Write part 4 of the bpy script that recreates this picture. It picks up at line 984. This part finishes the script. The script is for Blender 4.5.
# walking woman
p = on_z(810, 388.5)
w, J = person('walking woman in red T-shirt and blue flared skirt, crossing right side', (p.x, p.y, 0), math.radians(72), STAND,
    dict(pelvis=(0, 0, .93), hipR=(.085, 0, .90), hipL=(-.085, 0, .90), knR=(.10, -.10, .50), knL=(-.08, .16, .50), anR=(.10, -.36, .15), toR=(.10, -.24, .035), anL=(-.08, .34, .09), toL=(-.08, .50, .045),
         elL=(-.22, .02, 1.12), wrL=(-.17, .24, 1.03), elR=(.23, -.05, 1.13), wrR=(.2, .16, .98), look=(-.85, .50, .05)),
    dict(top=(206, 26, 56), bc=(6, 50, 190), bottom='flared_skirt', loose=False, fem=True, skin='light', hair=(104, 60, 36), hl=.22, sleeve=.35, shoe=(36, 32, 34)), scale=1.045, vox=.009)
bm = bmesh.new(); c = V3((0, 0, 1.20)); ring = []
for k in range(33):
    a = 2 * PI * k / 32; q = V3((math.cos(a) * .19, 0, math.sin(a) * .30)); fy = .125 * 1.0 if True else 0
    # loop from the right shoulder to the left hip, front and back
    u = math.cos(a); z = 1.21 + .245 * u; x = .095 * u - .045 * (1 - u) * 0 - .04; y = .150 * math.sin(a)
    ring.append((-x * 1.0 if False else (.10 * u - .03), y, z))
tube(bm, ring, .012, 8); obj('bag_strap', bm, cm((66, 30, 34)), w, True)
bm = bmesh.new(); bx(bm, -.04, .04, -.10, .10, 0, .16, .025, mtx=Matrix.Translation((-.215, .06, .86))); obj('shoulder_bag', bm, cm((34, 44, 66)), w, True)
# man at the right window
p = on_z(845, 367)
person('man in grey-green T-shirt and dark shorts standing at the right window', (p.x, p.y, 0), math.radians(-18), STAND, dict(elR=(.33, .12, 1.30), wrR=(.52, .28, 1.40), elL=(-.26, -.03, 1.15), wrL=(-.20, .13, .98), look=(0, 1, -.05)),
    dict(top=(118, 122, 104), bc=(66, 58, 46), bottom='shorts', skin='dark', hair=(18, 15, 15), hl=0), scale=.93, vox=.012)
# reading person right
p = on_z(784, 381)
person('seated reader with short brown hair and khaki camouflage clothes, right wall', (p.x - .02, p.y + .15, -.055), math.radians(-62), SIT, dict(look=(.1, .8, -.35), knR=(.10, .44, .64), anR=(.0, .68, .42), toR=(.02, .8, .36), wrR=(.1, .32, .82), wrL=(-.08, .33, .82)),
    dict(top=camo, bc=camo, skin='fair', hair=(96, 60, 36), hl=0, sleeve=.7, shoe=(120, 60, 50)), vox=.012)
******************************
Your goal >>
Using the data above, repeat every line exactly.

Written answer >>
Write part 4 of the bpy script that recreates this picture. It picks up at line 984. This part finishes the script. The script is for Blender 4.5.
# walking woman
p = on_z(810, 388.5)
w, J = person('walking woman in red T-shirt and blue flared skirt, crossing right side', (p.x, p.y, 0), math.radians(72), STAND,
    dict(pelvis=(0, 0, .93), hipR=(.085, 0, .90), hipL=(-.085, 0, .90), knR=(.10, -.10, .50), knL=(-.08, .16, .50), anR=(.10, -.36, .15), toR=(.10, -.24, .035), anL=(-.08, .34, .09), toL=(-.08, .50, .045),
         elL=(-.22, .02, 1.12), wrL=(-.17, .24, 1.03), elR=(.23, -.05, 1.13), wrR=(.2, .16, .98), look=(-.85, .50, .05)),
    dict(top=(206, 26, 56), bc=(6, 50, 190), bottom='flared_skirt', loose=False, fem=True, skin='light', hair=(104, 60, 36), hl=.22, sleeve=.35, shoe=(36, 32, 34)), scale=1.045, vox=.009)
bm = bmesh.new(); c = V3((0, 0, 1.20)); ring = []
for k in range(33):
    a = 2 * PI * k / 32; q = V3((math.cos(a) * .19, 0, math.sin(a) * .30)); fy = .125 * 1.0 if True else 0
    # loop from the right shoulder to the left hip, front and back
    u = math.cos(a); z = 1.21 + .245 * u; x = .095 * u - .045 * (1 - u) * 0 - .04; y = .150 * math.sin(a)
    ring.append((-x * 1.0 if False else (.10 * u - .03), y, z))
tube(bm, ring, .012, 8); obj('bag_strap', bm, cm((66, 30, 34)), w, True)
bm = bmesh.new(); bx(bm, -.04, .04, -.10, .10, 0, .16, .025, mtx=Matrix.Translation((-.215, .06, .86))); obj('shoulder_bag', bm, cm((34, 44, 66)), w, True)
# man at the right window
p = on_z(845, 367)
person('man in grey-green T-shirt and dark shorts standing at the right window', (p.x, p.y, 0), math.radians(-18), STAND, dict(elR=(.33, .12, 1.30), wrR=(.52, .28, 1.40), elL=(-.26, -.03, 1.15), wrL=(-.20, .13, .98), look=(0, 1, -.05)),
    dict(top=(118, 122, 104), bc=(66, 58, 46), bottom='shorts', skin='dark', hair=(18, 15, 15), hl=0), scale=.93, vox=.012)
# reading person right
p = on_z(784, 381)
person('seated reader with short brown hair and khaki camouflage clothes, right wall', (p.x - .02, p.y + .15, -.055), math.radians(-62), SIT, dict(look=(.1, .8, -.35), knR=(.10, .44, .64), anR=(.0, .68, .42), toR=(.02, .8, .36), wrR=(.1, .32, .82), wrL=(-.08, .33, .82)),
    dict(top=camo, bc=camo, skin='fair', hair=(96, 60, 36), hl=0, sleeve=.7, shoe=(120, 60, 50)), vox=.012)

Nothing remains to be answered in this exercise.